Based on the foregoing I would summarize my departure from the majority as follows. At the first trial, although I agree with the panel majority that Westinghouse should have had the opportunity to show mitigation of damages, I would reinstate the verdict reached as to liability because I believe the statements made by Westinghouse managers were admissions relevant to age discrimination.
With respect to the second trial, I would reverse because the district court precluded the highly relevant admissible testimony of Henry Parzick and because I am convinced that the charge confused and misled the jury such that the jury believed that the plaintiffs had to prove discriminatory intent by direct evidence.
. Because I would hold that the district court erred in granting a new trial on this issue, I would not have the court reach the question of whether the district court properly excluded this testimony at the second trial. Obviously, I would hold it error for the district court to have subsequently excluded this testimony at the second trial.

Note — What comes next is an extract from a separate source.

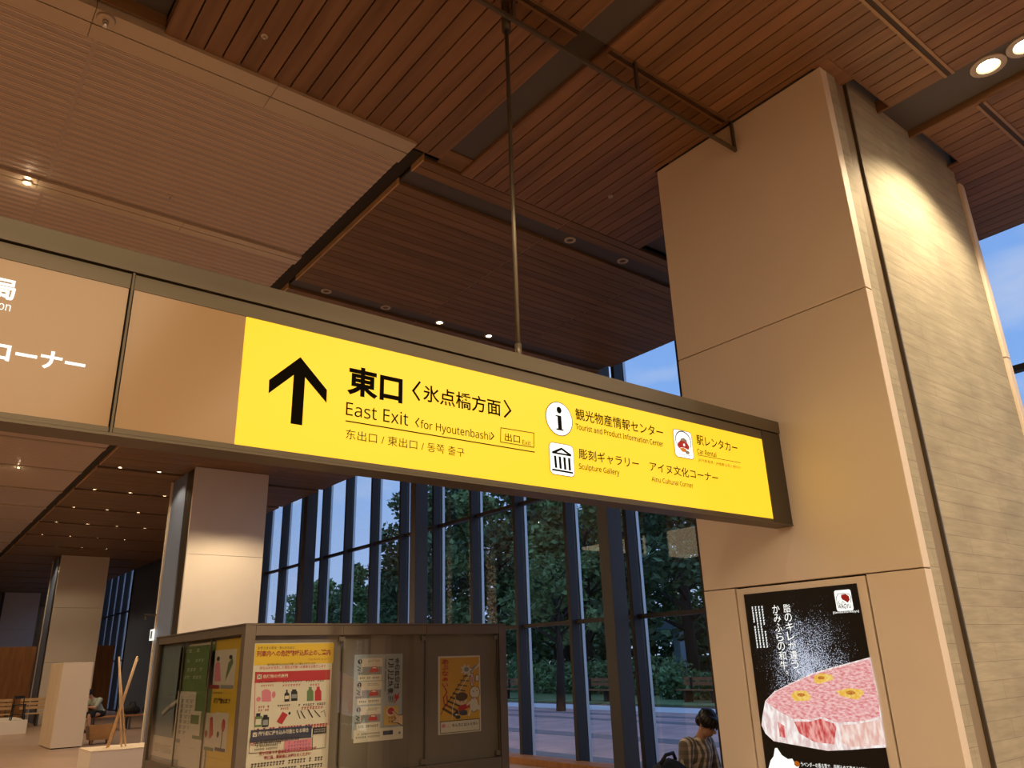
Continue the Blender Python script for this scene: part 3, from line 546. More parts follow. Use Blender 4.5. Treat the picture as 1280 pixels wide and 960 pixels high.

. Kinlin’s declaration to Parzick also satisfies Rule 801(d)(2)(D)’s foundation requirements because Kinlin’s statement to Parzick coincided with the meeting at which Parzick was terminated.
. As read into the record by the district court, these questions were:
1. "We are split on our verdict. However, there may be a change of opinion if Westinghouse is still guilty if they [sic.] discriminated by chance rather than by design”.
2. "If a juror says that he does not know why Westinghouse made the decision to layoff employees the way they [sic.] did, should he vote to convict [sic.]?’’
3.“What is evidence? Please define the word evidence.”
. The district court charged: “Circumstantial evidence is just as good as direct evidence, provided it leads you to, to a conclusion ‘by a preponderance of the evidence.’ In other words, it leads you to balance the scales; balances the scales or unbalances them_ You can’t speculate; no, of course.”